▸ Set task
Your task is to restate the data word for word.

▸ Dataset excerpt
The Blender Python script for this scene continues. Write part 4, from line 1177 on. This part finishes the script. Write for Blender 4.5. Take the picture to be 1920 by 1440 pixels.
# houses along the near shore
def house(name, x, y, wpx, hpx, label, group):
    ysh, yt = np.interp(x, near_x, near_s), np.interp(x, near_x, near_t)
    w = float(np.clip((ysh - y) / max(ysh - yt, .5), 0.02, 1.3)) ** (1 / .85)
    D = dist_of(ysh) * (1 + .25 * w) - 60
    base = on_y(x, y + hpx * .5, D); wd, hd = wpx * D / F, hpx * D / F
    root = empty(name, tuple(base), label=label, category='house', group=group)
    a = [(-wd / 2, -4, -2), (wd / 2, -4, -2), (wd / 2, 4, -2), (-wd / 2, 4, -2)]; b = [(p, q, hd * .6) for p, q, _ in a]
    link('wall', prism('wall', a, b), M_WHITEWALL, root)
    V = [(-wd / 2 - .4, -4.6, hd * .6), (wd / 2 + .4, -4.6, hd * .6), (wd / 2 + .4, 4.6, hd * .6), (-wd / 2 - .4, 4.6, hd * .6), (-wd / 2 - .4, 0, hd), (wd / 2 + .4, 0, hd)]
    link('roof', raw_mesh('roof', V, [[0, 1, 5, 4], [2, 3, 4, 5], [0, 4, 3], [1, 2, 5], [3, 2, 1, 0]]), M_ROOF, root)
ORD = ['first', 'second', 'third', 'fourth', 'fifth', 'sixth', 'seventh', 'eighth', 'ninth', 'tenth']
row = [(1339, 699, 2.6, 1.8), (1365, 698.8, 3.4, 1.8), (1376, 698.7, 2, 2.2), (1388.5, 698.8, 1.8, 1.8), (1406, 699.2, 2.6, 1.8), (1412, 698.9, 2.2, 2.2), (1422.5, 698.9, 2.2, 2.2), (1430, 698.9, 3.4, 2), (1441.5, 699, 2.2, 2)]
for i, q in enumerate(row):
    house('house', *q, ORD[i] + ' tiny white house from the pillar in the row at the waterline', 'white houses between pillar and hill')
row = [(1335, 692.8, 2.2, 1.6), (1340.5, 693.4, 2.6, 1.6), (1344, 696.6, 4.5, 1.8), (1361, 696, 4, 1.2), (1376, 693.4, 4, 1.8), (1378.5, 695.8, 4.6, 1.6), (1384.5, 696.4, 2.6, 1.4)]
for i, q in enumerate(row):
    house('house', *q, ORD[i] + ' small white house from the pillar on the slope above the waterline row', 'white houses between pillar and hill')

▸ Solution
The Blender Python script for this scene continues. Write part 4, from line 1177 on. This part finishes the script. Write for Blender 4.5. Take the picture to be 1920 by 1440 pixels.
# houses along the near shore
def house(name, x, y, wpx, hpx, label, group):
    ysh, yt = np.interp(x, near_x, near_s), np.interp(x, near_x, near_t)
    w = float(np.clip((ysh - y) / max(ysh - yt, .5), 0.02, 1.3)) ** (1 / .85)
    D = dist_of(ysh) * (1 + .25 * w) - 60
    base = on_y(x, y + hpx * .5, D); wd, hd = wpx * D / F, hpx * D / F
    root = empty(name, tuple(base), label=label, category='house', group=group)
    a = [(-wd / 2, -4, -2), (wd / 2, -4, -2), (wd / 2, 4, -2), (-wd / 2, 4, -2)]; b = [(p, q, hd * .6) for p, q, _ in a]
    link('wall', prism('wall', a, b), M_WHITEWALL, root)
    V = [(-wd / 2 - .4, -4.6, hd * .6), (wd / 2 + .4, -4.6, hd * .6), (wd / 2 + .4, 4.6, hd * .6), (-wd / 2 - .4, 4.6, hd * .6), (-wd / 2 - .4, 0, hd), (wd / 2 + .4, 0, hd)]
    link('roof', raw_mesh('roof', V, [[0, 1, 5, 4], [2, 3, 4, 5], [0, 4, 3], [1, 2, 5], [3, 2, 1, 0]]), M_ROOF, root)
ORD = ['first', 'second', 'third', 'fourth', 'fifth', 'sixth', 'seventh', 'eighth', 'ninth', 'tenth']
row = [(1339, 699, 2.6, 1.8), (1365, 698.8, 3.4, 1.8), (1376, 698.7, 2, 2.2), (1388.5, 698.8, 1.8, 1.8), (1406, 699.2, 2.6, 1.8), (1412, 698.9, 2.2, 2.2), (1422.5, 698.9, 2.2, 2.2), (1430, 698.9, 3.4, 2), (1441.5, 699, 2.2, 2)]
for i, q in enumerate(row):
    house('house', *q, ORD[i] + ' tiny white house from the pillar in the row at the waterline', 'white houses between pillar and hill')
row = [(1335, 692.8, 2.2, 1.6), (1340.5, 693.4, 2.6, 1.6), (1344, 696.6, 4.5, 1.8), (1361, 696, 4, 1.2), (1376, 693.4, 4, 1.8), (1378.5, 695.8, 4.6, 1.6), (1384.5, 696.4, 2.6, 1.4)]
for i, q in enumerate(row):
    house('house', *q, ORD[i] + ' small white house from the pillar on the slope above the waterline row', 'white houses between pillar and hill')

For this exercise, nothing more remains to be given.